Russia currently has very bad relations with four of its western neighbours which were once fellow members of the same union (Ukraine, Lithuania, Latvia and Estonia). Ukraine is virtually in an state of warfare with Russia, while the three Baltic nations are now members of Nato and regard Russia as a potential military threat. But it was not always like this.

In 1990, when the Baltic nations first declared independence from the USSR, they were warmly supported by the Russian republic (RSFSR) and its president Boris Yeltsin (as opposed to the common Soviet president Mikhail Gorbachev). Back then, all 15 republics were straining to be free of a moribund union epitomised by corruption, cronyism, disastrous economic policies and a lack of human and civil rights.

The breakdown in mutual relations can be traced back to the point when Russia went from being a fellow successor state of the USSR to the official continuation of the Soviet Union. When Russia took control of all the USSR’s foreign assets and bases in 1992, it also inherited the entire baggage of Soviet foreign policy, history and geopolitical strategy.

While relations with England are unlikely to descend to the same level as those between Ukraine and Russia, there is much potential for acrimony. The secret redrawing of Scotland’s maritime border in 1999, for example, awarding over 15,000sq km of sea area – along with seven oilfields – to England. And who needs a Zhirinovsky when we have our own hotheads suggesting English planes bombing Scottish airports?

Like the desire of Ukraine and the Baltic states to turn their backs on Russia and embrace European values, there is also likely to be an “ideological” struggle between two rival economic strategies in a post-indy Britain. If Westminster continues neoliberal “austerity” economics, it is unlikely to wish success on an independent Scotland harnessing its oil wealth to implement Scandinavian-style, social-democratic policies.

London’s long-standing bitterness at all historical attempts by Scots to reassert their sovereignty will surely continue if Scotland breaks away and Westminster continues to head the same (rump) state. It will be much healthier in the long run, for both sides, to dissolve the bipartite union of 1707 and revert to being two new (or, rather, old) successor (or original) states – the Kingdom of Scotland and the Kingdom of England (it will be up to the Welsh and the Northern Irish to decide their own roles in the latter).

So the lesson for Scotland, following a Yes vote, is that, rather than “withdrawing from the UK” (leaving the rUK as the continuation of the UK), we should instead seek to implement independence via the dissolution of the Acts of Union.
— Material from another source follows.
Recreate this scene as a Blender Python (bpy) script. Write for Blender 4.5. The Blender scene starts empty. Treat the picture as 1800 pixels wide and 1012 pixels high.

This could be done by the SNP at Westminster or by the SNP-Green majority at Holyrood — either employing the British constitutional point that the 59 Scottish MPs at Westminster represent the “considered will of the people of Scotland” (Lord Cooper, 1953) or by repealing the Union with England Act passed in 1707 by the Parliament of Scotland (which was reconvened, according to Winnie Ewing, in 1999).